According to a W W McCormick of Abilene (Texas, USA), his grandfather Atlas Almon Mathis had worked in a coal mine at Heavener (Oklahoma, USA), where a stone block wall was found in 1928. The published account states that the discovery was made in Room 24 of Mine number 5, two miles north of the town, said to have been some two miles deep. On the day following blasting in this room, a number of cubic blocks of ‘concrete’ measuring about 305 mm (12 inches) square were found. Their six faces were all polished smooth to the point that they gave mirror-quality reflections; when broken, they proved to be filled with gravelly concrete. The room is supposed to have collapsed before any further work could be done on shoring it up. The collapse revealed an entire wall made from the same type of blocks and a similar wall was exposed some 91 to 137 m (100 to 150 yards) farther into the mine. The source claims that as soon as it learned about the discoveries, the mine company immediately ordered the workers from the shaft and forbade them to talk about what they had found. Mathis also claimed to have spoken to miners at Wilburton who had found a solid block of barrel shaped silver, with the imprints of individual staves still visible in it.

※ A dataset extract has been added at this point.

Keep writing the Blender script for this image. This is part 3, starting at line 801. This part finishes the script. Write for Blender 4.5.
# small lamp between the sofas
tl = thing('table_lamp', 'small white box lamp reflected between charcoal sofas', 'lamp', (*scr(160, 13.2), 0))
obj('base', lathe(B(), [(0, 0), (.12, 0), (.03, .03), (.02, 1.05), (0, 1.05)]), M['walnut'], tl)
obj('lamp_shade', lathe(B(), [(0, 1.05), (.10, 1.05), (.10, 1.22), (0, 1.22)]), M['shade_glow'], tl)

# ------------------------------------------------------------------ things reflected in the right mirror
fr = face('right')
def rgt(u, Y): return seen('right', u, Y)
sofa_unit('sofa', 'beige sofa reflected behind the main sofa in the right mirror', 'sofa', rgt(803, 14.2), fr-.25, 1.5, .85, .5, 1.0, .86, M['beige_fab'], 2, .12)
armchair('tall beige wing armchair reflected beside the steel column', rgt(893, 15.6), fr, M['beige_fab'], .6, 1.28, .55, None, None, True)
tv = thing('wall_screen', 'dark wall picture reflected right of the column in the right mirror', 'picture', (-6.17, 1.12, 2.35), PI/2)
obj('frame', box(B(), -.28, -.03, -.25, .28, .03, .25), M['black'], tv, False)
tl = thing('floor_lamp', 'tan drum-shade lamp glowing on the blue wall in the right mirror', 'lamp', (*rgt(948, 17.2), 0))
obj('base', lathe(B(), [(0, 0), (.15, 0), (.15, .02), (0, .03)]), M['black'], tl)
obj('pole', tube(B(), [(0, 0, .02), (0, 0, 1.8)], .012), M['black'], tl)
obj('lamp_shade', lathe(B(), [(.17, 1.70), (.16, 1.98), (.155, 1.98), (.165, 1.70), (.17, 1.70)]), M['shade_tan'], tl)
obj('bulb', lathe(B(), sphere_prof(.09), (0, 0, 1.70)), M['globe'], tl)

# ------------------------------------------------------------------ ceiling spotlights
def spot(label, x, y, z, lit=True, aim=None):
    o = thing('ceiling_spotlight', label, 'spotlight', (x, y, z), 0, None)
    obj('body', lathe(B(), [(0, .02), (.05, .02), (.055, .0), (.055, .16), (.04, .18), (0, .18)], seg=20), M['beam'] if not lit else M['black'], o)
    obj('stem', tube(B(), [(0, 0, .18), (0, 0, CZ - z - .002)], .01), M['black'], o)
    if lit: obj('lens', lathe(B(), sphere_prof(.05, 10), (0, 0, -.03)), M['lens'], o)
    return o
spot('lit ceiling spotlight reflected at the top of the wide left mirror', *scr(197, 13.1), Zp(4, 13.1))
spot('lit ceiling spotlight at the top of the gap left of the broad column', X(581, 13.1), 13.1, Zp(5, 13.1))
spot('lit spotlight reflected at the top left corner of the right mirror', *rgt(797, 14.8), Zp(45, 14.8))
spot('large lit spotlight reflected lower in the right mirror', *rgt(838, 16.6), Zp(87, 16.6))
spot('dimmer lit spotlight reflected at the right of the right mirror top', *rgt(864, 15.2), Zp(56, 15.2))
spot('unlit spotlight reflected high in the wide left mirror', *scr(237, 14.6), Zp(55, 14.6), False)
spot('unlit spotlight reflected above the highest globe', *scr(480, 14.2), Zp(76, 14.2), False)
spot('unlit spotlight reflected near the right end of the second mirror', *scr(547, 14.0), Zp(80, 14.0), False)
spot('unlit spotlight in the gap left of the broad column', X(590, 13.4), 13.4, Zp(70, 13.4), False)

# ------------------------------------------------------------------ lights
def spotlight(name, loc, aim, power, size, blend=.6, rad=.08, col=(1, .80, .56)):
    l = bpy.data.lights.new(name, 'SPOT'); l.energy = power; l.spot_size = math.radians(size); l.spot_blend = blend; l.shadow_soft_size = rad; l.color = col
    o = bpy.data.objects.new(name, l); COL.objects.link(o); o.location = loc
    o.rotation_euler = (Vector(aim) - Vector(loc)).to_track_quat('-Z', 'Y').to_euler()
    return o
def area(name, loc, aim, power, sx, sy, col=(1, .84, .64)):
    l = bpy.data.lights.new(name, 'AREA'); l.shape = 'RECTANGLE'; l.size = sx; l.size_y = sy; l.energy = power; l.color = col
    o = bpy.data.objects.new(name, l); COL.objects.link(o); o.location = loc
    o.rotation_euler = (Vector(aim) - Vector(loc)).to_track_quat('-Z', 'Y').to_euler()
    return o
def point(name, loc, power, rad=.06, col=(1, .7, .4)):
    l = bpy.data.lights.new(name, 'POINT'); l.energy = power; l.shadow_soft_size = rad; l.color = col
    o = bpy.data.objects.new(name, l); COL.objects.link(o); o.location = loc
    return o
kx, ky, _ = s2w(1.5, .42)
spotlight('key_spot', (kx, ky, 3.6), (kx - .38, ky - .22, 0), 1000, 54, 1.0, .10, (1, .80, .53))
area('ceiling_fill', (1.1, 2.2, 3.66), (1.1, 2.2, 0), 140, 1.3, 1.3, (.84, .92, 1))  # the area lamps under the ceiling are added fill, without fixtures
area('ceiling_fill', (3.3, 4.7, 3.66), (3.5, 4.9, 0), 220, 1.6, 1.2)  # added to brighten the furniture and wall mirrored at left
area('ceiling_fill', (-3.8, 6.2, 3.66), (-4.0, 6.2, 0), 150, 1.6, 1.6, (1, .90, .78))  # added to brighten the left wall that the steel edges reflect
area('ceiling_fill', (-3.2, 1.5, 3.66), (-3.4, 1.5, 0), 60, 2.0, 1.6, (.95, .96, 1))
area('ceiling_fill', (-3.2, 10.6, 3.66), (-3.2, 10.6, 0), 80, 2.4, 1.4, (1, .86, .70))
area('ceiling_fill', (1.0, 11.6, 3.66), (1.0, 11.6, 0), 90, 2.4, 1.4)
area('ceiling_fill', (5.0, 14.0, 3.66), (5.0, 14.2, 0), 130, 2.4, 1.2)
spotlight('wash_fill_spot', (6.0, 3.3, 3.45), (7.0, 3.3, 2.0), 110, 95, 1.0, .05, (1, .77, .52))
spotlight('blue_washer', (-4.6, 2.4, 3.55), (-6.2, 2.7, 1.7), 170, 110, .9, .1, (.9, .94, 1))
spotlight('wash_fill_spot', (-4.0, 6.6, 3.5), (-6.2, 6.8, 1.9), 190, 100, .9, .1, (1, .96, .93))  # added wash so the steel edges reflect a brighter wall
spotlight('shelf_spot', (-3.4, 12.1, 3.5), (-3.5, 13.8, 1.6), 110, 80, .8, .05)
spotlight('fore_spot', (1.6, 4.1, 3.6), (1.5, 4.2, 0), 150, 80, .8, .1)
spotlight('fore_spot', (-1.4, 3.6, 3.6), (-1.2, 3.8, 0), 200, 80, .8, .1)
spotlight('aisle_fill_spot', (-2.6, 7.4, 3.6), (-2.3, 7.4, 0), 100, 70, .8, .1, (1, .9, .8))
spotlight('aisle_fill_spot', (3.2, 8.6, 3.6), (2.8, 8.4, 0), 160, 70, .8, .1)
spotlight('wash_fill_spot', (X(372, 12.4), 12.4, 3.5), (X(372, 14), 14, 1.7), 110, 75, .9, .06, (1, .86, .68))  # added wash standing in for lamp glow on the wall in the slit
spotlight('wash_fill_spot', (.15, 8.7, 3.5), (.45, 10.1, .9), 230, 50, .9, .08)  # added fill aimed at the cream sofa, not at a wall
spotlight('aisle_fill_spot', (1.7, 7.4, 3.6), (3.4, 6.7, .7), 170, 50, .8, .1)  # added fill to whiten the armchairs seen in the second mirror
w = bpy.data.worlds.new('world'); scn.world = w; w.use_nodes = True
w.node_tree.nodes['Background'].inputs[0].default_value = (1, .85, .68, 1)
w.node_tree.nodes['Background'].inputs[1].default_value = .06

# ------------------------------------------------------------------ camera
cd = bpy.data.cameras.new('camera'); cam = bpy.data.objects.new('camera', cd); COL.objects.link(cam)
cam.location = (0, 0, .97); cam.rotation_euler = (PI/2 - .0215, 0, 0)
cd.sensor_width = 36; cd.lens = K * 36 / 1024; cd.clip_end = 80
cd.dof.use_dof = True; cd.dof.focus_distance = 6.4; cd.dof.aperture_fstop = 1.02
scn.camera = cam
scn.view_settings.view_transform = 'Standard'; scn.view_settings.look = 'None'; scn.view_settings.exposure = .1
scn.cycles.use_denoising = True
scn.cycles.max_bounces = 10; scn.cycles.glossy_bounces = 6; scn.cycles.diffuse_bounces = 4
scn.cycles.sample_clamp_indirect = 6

It is difficult to deal with this type of personal testimony. We don’t know who W W McCormick is or was, and there are a lot of McCormicks in Abilene: the best known is perhaps Wayne McCormick, a television newsreader. As for Atlas Mathis, we know that he had a long life (11 Oct 1892 to 15 Oct 1977) and that he was a resident of Heavener in the 1920s, so he was in the right place at the right time (I am grateful to the commenter Loyolalaw98 for pointing this out). One blogger, White Rabbit (from Missouri, USA), claims to have spoken to a grandson who was raised by Mathis (the post, hosted at Underground Ozarks’s forum, which is moderated by White Rabbit, was taken down some time after this page was first published in July 2007), but claims of this sort are not unusual in the blogosphere and must be treated with scepticism.

The story, which was first reported by Brad Steiger in Worlds before Our Own, has every appearance of a hoax. We do not have the testimony of Atlas Mathis himself, just the unsupported story related by a grandson, so it’s not even an eyewitness account. Given the alleged importance of the discovery, it shows a lack of curiosity on the part of Brad Steiger, who published Worlds before our own in 1978 and must have been researching it before Mr Mathis’s death, not to have interviewed Atlas Mathis in person. Why rely on the retelling by a grandson? The story crumbles under a lack of evidence: it is reported third hand, nobody else reported it and there is no contemporary documentation.